Serious artists are realizing that there is much to write/paint home about and that there is a big struggle in Jamaica to represent gender, black identity and sexuality in sober fashion in Jamaica and for that matter in the world. For this biennial to be truly the best and the biggest, the director and the curators must also instruct their scribes to lift the asphyxiating “white plastic bags” of the biennial so that apart from the satellite artists others can exhale.

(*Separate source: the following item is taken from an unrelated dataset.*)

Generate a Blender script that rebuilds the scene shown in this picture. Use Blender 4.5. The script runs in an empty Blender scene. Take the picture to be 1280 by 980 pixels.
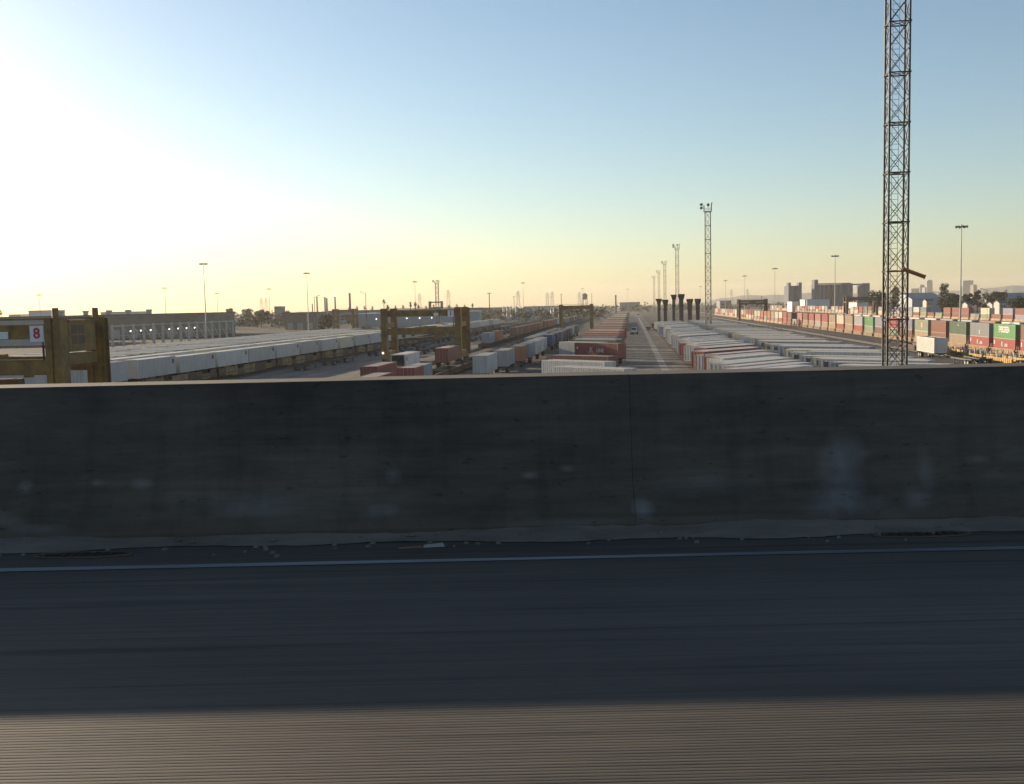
import bpy, bmesh, math, random
from mathutils import Vector, Matrix
R = math.radians
S = bpy.context.scene
COL = S.collection
rnd = random.Random(7)

# ------------------------------------------------------------------ camera
CAM_H = 12.0
YAW, PITCH, ROLL = R(6.73), R(4.78), R(-1.25)
CM = Matrix.Translation((0, 0, CAM_H)) @ Matrix.Rotation(YAW, 4, 'Z') @ Matrix.Rotation(R(90) - PITCH, 4, 'X') @ Matrix.Rotation(ROLL, 4, 'Z')
cam = bpy.data.cameras.new('camera')
cam.sensor_width = 36.0
cam.lens = 36.0
cam.clip_start = 0.1
cam.clip_end = 30000
camo = bpy.data.objects.new('camera', cam)
COL.objects.link(camo)
camo.matrix_world = CM
S.camera = camo

# ------------------------------------------------------------------ light
SUN_EL, SUN_AZ = R(11.75), R(50.0 + 6.73)     # azimuth counted to the left of +Y
sun_dir = Vector((-math.sin(SUN_AZ) * math.cos(SUN_EL), math.cos(SUN_AZ) * math.cos(SUN_EL), math.sin(SUN_EL)))
W = bpy.data.worlds.new('World')
S.world = W
W.use_nodes = True
nt = W.node_tree
bg = nt.nodes['Background']
sky = nt.nodes.new('ShaderNodeTexSky')
sky.sky_type = 'NISHITA'
sky.sun_disc = False
sky.sun_elevation = SUN_EL
sky.sun_rotation = -SUN_AZ
sky.air_density = 1.0
sky.dust_density = 0.7
sky.ozone_density = 1.8
sky.altitude = 0
nt.links.new(sky.outputs[0], bg.inputs[0])
bg.inputs[1].default_value = 0.05
sl = bpy.data.lights.new('sun', 'SUN')
sl.energy = 2.9
sl.angle = R(0.5)
sl.color = (1.0, 0.80, 0.56)
so = bpy.data.objects.new('sun', sl)
COL.objects.link(so)
so.rotation_euler = (-sun_dir).to_track_quat('-Z', 'Y').to_euler()
S.view_settings.view_transform = 'Standard'
S.view_settings.look = 'None'
S.view_settings.exposure = 1.78
S.view_settings.gamma = 1.0
S.view_settings.use_curve_mapping = False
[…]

Jennifer Grant, freelance writer
At the National Gallery of Jamaica, we are committed to critical dialogue and we are posting this comment in this spirit, although its spiteful tone is regretted, as it fails to foster any real critical engagement. We however wish to point out the following:
1. As those who read the reviews of the Biennial must realize, no writer was “commissioned” to review the Biennial or coerced or encouraged to express any particular views. That the author chose to attack the integrity of these writers rather than to engage with the substance of their arguments suggests a lack of commitment to critical dialogue on her part.
2. We have in no way suggested that the foreign artists included in this exhibition are “better” than any other artist in the exhibition, nor has this been suggested in any of the reviews we have read,and it seems that the author is responding in knee-jerk fashion to their inclusion. Our reason for inviting these artists is to explore how art in Jamaica evolves in dialogue with cultural and artistic developments regionally and indeed globally.
3. That this comment is titled “the last words” and posted on the penultimate day of the Biennial is also unfortunate. There can be no such thing as “the last word” on an exhibition of this nature and we encourage our readers to continue the dialogue, by evaluating and responding to the points made in this comment and any other critical issue raised by the Biennial.